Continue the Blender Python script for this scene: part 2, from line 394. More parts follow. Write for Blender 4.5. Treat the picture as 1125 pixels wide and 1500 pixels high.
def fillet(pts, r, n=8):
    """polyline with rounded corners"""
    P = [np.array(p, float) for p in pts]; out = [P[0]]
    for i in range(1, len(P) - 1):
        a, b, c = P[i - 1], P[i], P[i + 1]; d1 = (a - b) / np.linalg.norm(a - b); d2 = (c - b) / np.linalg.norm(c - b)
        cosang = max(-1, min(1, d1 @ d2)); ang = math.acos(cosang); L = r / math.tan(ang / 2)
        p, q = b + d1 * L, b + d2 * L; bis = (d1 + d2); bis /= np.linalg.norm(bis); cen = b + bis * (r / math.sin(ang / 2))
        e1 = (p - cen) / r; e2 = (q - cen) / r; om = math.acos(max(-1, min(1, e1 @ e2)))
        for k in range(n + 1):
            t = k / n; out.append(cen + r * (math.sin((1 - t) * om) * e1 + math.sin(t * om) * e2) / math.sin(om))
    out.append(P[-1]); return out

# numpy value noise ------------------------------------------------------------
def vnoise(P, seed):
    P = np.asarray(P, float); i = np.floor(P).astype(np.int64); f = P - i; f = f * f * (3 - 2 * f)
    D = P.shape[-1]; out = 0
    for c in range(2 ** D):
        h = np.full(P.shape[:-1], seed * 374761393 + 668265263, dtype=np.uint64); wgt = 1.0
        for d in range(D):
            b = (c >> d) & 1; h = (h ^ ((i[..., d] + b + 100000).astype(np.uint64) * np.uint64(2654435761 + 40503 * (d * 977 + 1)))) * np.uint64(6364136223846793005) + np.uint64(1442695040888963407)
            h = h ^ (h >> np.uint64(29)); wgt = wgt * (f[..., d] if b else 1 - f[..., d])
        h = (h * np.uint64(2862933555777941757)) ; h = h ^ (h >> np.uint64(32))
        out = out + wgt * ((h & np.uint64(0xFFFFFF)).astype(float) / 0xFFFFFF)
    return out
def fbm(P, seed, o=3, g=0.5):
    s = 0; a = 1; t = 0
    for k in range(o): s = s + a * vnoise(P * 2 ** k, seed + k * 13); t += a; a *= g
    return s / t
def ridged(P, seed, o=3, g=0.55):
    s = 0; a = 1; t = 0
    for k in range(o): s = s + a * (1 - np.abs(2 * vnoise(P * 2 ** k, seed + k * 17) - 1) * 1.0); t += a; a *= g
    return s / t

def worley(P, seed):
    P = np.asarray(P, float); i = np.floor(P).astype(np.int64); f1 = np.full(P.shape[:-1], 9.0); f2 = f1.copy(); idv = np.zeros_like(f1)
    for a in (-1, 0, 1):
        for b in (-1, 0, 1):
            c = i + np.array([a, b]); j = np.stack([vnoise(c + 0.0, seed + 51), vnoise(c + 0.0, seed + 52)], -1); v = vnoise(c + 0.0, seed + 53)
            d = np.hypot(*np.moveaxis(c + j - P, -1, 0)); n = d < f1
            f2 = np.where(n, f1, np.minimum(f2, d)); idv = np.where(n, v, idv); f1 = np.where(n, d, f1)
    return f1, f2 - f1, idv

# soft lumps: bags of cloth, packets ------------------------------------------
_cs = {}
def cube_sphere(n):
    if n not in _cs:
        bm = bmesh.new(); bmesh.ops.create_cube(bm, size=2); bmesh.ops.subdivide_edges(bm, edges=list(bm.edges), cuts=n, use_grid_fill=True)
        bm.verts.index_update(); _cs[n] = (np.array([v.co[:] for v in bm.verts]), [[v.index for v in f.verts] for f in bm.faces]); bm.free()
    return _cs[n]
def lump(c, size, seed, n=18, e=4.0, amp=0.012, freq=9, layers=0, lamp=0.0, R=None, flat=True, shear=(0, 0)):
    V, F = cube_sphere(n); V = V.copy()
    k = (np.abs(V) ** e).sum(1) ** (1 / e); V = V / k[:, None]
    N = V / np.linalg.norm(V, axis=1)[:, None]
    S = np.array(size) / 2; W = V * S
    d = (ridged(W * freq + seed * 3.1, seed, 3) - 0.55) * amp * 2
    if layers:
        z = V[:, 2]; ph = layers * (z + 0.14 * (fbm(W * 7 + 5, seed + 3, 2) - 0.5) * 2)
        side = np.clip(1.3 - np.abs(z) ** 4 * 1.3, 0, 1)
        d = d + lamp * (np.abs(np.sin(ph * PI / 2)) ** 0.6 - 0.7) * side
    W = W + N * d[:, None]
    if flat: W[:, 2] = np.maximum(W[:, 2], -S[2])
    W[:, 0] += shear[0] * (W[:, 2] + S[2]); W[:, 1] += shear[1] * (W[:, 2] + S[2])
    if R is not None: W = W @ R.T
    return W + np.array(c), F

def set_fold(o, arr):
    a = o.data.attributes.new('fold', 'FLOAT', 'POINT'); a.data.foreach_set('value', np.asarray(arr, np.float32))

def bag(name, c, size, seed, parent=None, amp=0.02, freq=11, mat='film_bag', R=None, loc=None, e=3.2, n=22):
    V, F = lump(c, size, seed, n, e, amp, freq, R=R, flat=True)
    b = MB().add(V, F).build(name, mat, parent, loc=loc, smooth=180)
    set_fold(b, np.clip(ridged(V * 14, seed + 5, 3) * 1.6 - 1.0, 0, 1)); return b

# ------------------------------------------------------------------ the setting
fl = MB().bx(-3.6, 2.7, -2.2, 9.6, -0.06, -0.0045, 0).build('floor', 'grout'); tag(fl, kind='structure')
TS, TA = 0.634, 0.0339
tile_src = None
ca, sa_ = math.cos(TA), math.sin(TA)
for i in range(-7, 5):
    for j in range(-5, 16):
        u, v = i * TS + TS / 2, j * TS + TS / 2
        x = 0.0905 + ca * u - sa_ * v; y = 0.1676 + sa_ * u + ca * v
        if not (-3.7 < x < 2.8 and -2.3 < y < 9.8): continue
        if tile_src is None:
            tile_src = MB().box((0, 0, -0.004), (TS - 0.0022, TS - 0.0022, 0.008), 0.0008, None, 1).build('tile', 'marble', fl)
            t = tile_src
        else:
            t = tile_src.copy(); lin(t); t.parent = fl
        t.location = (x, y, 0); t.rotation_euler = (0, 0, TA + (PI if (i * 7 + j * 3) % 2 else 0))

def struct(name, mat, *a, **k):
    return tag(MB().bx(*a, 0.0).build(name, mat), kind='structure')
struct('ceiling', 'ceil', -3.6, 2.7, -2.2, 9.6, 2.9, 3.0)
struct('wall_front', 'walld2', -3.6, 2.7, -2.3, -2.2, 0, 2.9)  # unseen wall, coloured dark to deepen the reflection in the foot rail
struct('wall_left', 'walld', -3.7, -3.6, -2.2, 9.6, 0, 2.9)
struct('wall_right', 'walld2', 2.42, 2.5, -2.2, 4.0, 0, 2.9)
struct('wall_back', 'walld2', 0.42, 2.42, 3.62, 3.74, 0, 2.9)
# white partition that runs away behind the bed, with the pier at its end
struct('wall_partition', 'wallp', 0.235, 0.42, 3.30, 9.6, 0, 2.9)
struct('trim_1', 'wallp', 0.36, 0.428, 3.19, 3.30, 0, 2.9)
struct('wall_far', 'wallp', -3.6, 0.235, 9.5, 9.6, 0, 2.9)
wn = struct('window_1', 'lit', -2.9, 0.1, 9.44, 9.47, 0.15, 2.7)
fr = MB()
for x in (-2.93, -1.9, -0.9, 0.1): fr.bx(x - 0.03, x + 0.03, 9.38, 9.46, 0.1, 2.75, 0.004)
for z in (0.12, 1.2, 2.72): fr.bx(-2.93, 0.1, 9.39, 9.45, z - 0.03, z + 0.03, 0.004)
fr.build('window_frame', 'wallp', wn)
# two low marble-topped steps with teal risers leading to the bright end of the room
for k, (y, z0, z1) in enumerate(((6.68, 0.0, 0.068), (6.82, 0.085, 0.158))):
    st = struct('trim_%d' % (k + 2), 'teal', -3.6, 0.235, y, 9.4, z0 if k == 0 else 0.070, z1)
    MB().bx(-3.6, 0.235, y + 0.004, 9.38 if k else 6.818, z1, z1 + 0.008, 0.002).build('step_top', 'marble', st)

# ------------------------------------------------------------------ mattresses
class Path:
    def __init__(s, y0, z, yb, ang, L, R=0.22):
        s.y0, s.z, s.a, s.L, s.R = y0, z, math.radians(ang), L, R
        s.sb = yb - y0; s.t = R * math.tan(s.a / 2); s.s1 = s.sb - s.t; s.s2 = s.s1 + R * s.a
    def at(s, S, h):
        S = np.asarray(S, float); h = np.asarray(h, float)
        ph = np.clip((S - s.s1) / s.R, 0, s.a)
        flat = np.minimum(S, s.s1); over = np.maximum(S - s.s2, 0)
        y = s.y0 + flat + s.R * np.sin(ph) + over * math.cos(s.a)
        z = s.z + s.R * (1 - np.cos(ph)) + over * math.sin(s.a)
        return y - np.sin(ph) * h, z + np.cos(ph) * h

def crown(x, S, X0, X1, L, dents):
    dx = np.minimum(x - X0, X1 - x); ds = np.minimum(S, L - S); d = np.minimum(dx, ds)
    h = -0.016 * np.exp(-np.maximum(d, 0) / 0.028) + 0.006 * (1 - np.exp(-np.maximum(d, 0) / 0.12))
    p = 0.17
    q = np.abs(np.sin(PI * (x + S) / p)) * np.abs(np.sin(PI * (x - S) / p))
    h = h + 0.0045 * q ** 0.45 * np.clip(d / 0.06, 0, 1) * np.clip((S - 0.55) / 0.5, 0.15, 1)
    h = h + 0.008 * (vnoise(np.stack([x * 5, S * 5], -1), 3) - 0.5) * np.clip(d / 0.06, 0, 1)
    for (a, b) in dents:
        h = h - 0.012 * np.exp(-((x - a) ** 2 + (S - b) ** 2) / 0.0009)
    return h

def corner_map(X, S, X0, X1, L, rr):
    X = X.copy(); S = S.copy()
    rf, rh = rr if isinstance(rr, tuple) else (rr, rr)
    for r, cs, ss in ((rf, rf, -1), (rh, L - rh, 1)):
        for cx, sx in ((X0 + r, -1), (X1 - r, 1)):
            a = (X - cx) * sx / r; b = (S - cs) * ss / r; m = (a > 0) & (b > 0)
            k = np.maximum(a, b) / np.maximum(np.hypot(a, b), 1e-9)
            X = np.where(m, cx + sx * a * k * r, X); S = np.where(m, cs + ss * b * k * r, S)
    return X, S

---

● EXERCISE DIRECTIONS: Print, unaltered, every line from the beginning of the material down to the line with "out.append(P[-1]); return out".

● TASK OUTPUT:
Continue the Blender Python script for this scene: part 2, from line 394. More parts follow. Write for Blender 4.5. Treat the picture as 1125 pixels wide and 1500 pixels high.
def fillet(pts, r, n=8):
    """polyline with rounded corners"""
    P = [np.array(p, float) for p in pts]; out = [P[0]]
    for i in range(1, len(P) - 1):
        a, b, c = P[i - 1], P[i], P[i + 1]; d1 = (a - b) / np.linalg.norm(a - b); d2 = (c - b) / np.linalg.norm(c - b)
        cosang = max(-1, min(1, d1 @ d2)); ang = math.acos(cosang); L = r / math.tan(ang / 2)
        p, q = b + d1 * L, b + d2 * L; bis = (d1 + d2); bis /= np.linalg.norm(bis); cen = b + bis * (r / math.sin(ang / 2))
        e1 = (p - cen) / r; e2 = (q - cen) / r; om = math.acos(max(-1, min(1, e1 @ e2)))
        for k in range(n + 1):
            t = k / n; out.append(cen + r * (math.sin((1 - t) * om) * e1 + math.sin(t * om) * e2) / math.sin(om))
    out.append(P[-1]); return out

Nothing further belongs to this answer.